With that modest victory, I realized it would be nice to have a gathering place on the Internet for in–depth stories on all things global warming.
My interest isn’t whether or not climate change is a measurable fact or to what degree humans are responsible for global warming or even the politics and economics behind denying or proclaiming the reality of a warming world. What interests me is the form that the discussion is taking. What is noticeable here, is that none of these climate change advocates and activists are scientists. These are widely disparate artists: a DJ of electronic music, a photographer, a pop singer, a theater troupe. All use multimedia, the internet, conventional modes of engagement such as conversations or eye-witness accounts as well as more radical forms such as collage, mixed media, and layering the objective (science) with the subjective (representation–art) to try and encompass the ever expanding reality of what change is and what change means.
This reminds me of a paper that Richard Kerridge of Bath Spa University (UK) gave at the 2009 ASLE conference. The panel was simply called “Global Warming” and Kerridge’s paper was titled the slightly enigmatic “Global Warming and Literary Form.” In it, he presented a reading of the English poet Ruth Padel’s “global warming” poem, “Slices of Toast” (unfortunately the entire poem is only available for purchase from the London Review of Books). Kerridge poses the age old problem of form vs. content: the poem is written in the highly conventional, even traditional, poetic form of the “morning poem” or, I believe he termed it, the “matinelle” (I keep meaning to brush up on my critical poetry skills) even while the content, the “plot” of the poem tells the story of an absolute rupture, or disjuncture between the speaker lying in bed, going through her morning routine, with the knowledge given by her radio of calamities across the world in the form of mud-slides in the Philippines and rising waters in Bangladesh. The speaker is unable to process the magnitude and distance that engaging with “the global” entails and reverts back to the domestic, the utterly local, embodied in her address to her daughter and the “small waters/ of our particular rivers”. While ostensibly about global warming, Kerridge argued, the poem does little more than re-present the issues arising from a changing climate in the same pessimistic and paralyzing binaries that characterizes the thinking that led to the political and cultural, not to say economic, modes of production and consumption that got us to this moment in the first place. Kerridge, using Ursula Heise’s criticism in Sense of Place and Sense of Planet, calls for new forms of writing that can encompass the temporality of change in such a way that forestalls nostalgia and paralysis while
articulat[ing] a cosmopolitan awareness that links the ecological and the technological across a diversity of cultures, and a utopian kind of human collective that erases neither the individual not the small community but links both to a global ecological self-awareness (Heise 85).

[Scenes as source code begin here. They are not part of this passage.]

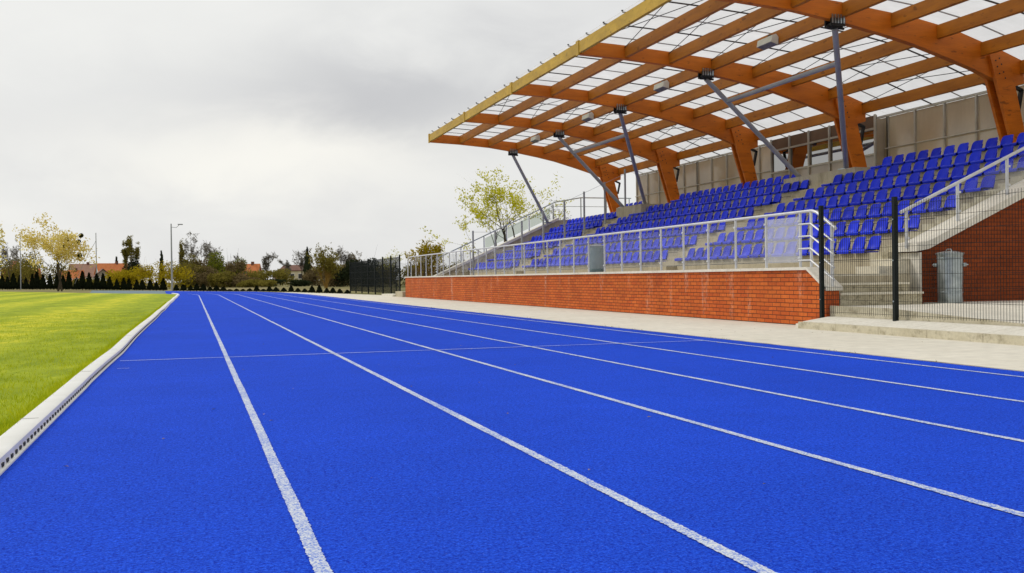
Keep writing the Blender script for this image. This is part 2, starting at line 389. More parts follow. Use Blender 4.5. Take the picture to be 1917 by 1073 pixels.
seam = MB(); yy = 2.0; pr = None
while yy < 64:
    wv = .012+.022*max(0, mnoise.noise(Vector((yy*2.3, 0, 4)))+.2)+.006*rnd.random(); cur = (6.83-wv*.6, 6.83+wv, yy)
    if pr: seam.add([(pr[0], pr[2], .003), (pr[1], pr[2], .003), (cur[1], cur[2], .003), (cur[0], cur[2], .003)], [(0, 1, 2, 3)])
    pr = cur; yy += .11
tag(seam.build('track_edge', plain('dark_dirty_seam', (.07, .06, .04), (.16, .14, .09), 6, .9), fix=False), kind='structure')
wd = MB()
for q in range(260):
    yv = 8+22*rnd.random(); 
    if mnoise.noise(Vector((yv*1.1, 7, 0))) < .15: continue
    gx = 6.84+rnd.gauss(0, .012); hh = rnd.uniform(.01, .03)
    wd.add([(gx-.006, yv, .002), (gx+.006, yv+.006, .002), (gx+rnd.gauss(0, .015), yv+rnd.gauss(0, .015), hh)], [(0, 1, 2)])
tag(wd.build('edge_weeds', M['lf_olive'], fix=False), 'tiny weeds growing along the outer edge of the blue track', 'weeds', kind='stuff')

lit = MB()
for q in range(70):
    xv, yv = (rnd.uniform(-.6, 6.5), 3+18*rnd.random()**1.4) if q < 40 else (rnd.uniform(7, 9.7), rnd.uniform(7, 24))
    a = rnd.uniform(0, 6.3); r_ = rnd.uniform(.006, .017); ca, sa = math.cos(a), math.sin(a)
    lit.add([(xv-ca*r_, yv-sa*r_, .006), (xv-sa*r_*.5, yv+ca*r_*.5, .011), (xv+ca*r_, yv+sa*r_, .006), (xv+sa*r_*.5, yv-ca*r_*.5, .009)], [(0, 1, 2, 3)])
tag(lit.build('leaf_litter', plain('dry_leaf_bits', (.16, .10, .05), (.42, .33, .22), 20, .9), fix=False), 'dry leaf crumbs scattered over the blue track and pale path', 'leaf litter', kind='stuff')

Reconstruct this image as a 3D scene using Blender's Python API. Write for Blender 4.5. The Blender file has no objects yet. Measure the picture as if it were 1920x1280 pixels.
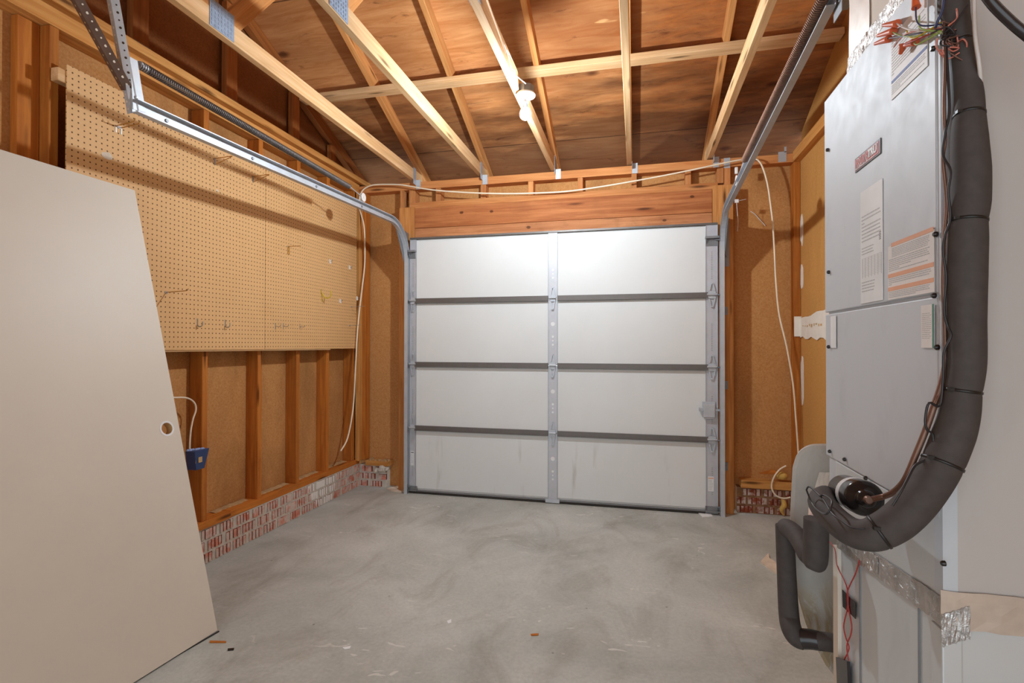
import bpy, math, random
from mathutils import Vector, Matrix
random.seed(7)
S = bpy.context.scene
COL = S.collection

# ------------------------------------------------------------------ camera
FPX, YAW, PITCH, ROLL = 975.19, .233424, .0081016, .00128
CAM = Vector((0, 0, 1.24))
_r = Vector((math.cos(YAW), math.sin(YAW), 0))
_f = Vector((-math.sin(YAW), math.cos(YAW), 0))
_u = Vector((0, 0, 1))
_f, _u = math.cos(PITCH)*_f+math.sin(PITCH)*_u, math.cos(PITCH)*_u-math.sin(PITCH)*_f
_r, _u = math.cos(ROLL)*_r+math.sin(ROLL)*_u, math.cos(ROLL)*_u-math.sin(ROLL)*_r
cd = bpy.data.cameras.new('camera'); cam = bpy.data.objects.new('camera', cd); COL.objects.link(cam)
cd.sensor_width = 36; cd.lens = FPX/1920*36; cd.clip_start = .02
cam.matrix_world = Matrix(((_r.x, _u.x, -_f.x, CAM.x), (_r.y, _u.y, -_f.y, CAM.y), (_r.z, _u.z, -_f.z, CAM.z), (0, 0, 0, 1)))
S.camera = cam
S.view_settings.view_transform = 'Standard'; S.view_settings.look = 'None'
S.view_settings.gamma = 1; S.view_settings.use_curve_mapping = False
S.view_settings.exposure = 0.0

# ------------------------------------------------------------------ world: ambient fill, let in where the rear wall is left out
W = bpy.data.worlds.new('world'); S.world = W; W.use_nodes = True
bgn = W.node_tree.nodes['Background']; bgn.inputs[0].default_value = (.82, .93, 1.0, 1); bgn.inputs[1].default_value = 2.6
BULB_POWER = 102.0
BULB_COL = (.82, .925, 1.0)

# ------------------------------------------------------------------ survey helpers: a sight line met with a known plane
def ray(x, y): return _r*((x-960)/FPX)+_u*((640-y)/FPX)+_f
def on(x, y, ax, v):
    d = ray(x, y); return CAM+d*((v-CAM[ax])/d[ax])
def PX(x, y, v): return on(x, y, 0, v)
def PY(x, y, v): return on(x, y, 1, v)
def PZ(x, y, v): return on(x, y, 2, v)
def PD(x, y, d): return CAM+ray(x, y)*d

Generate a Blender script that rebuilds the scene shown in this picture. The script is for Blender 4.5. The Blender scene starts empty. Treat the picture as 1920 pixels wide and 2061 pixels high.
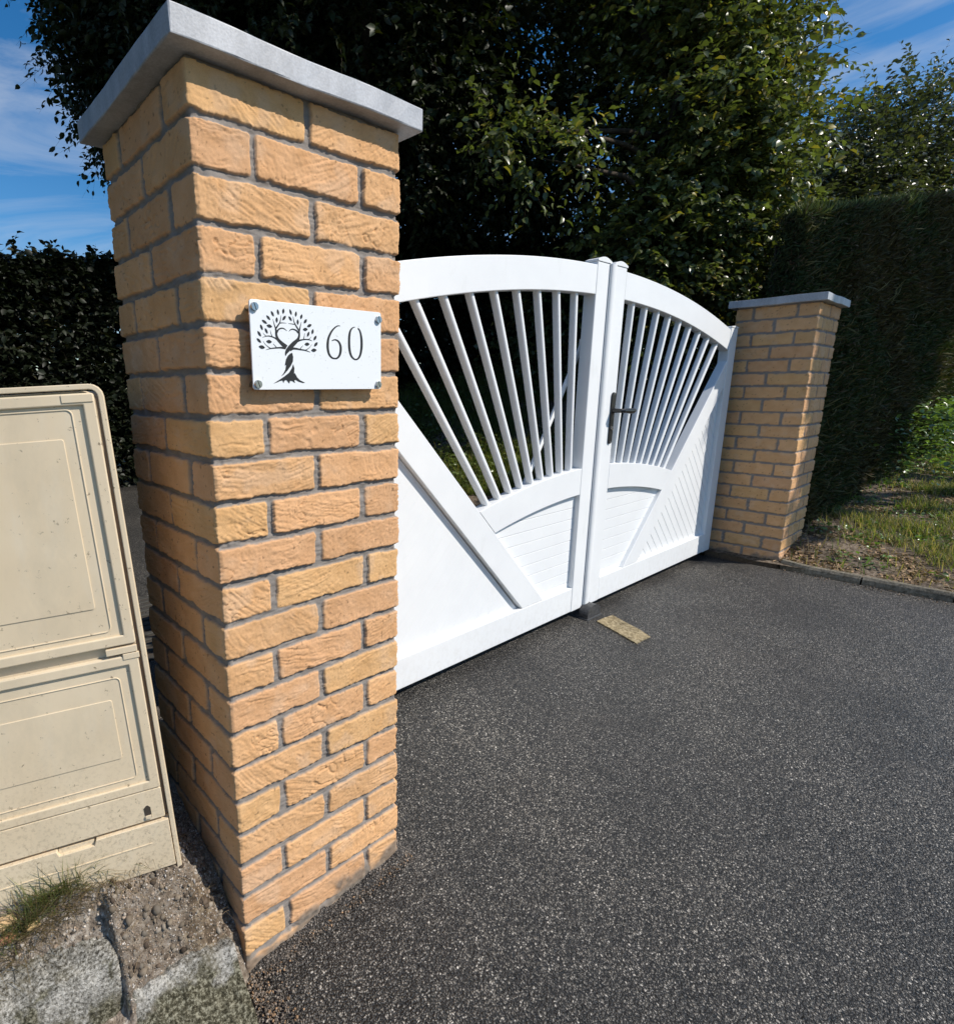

While I don’t think KT Tunstall’s song quite reaches this lofty goal, I do think the project of engaging artists and all sorts of “cultural workers” in the project of re-envisioning climate change, what it means, who it affects, how do we talk about it, is on the right track. Cape Farewell, DJ Spooky, Subhankar Banerjee, The Civilians, Zacharias Kunuk’s film on Inuit and climate change–all enliven the terrain and the conversation as they test new forms, symbols, metaphors, tropes and eventually, hopefully, new modes of inhabitation and engagement with the world, our world.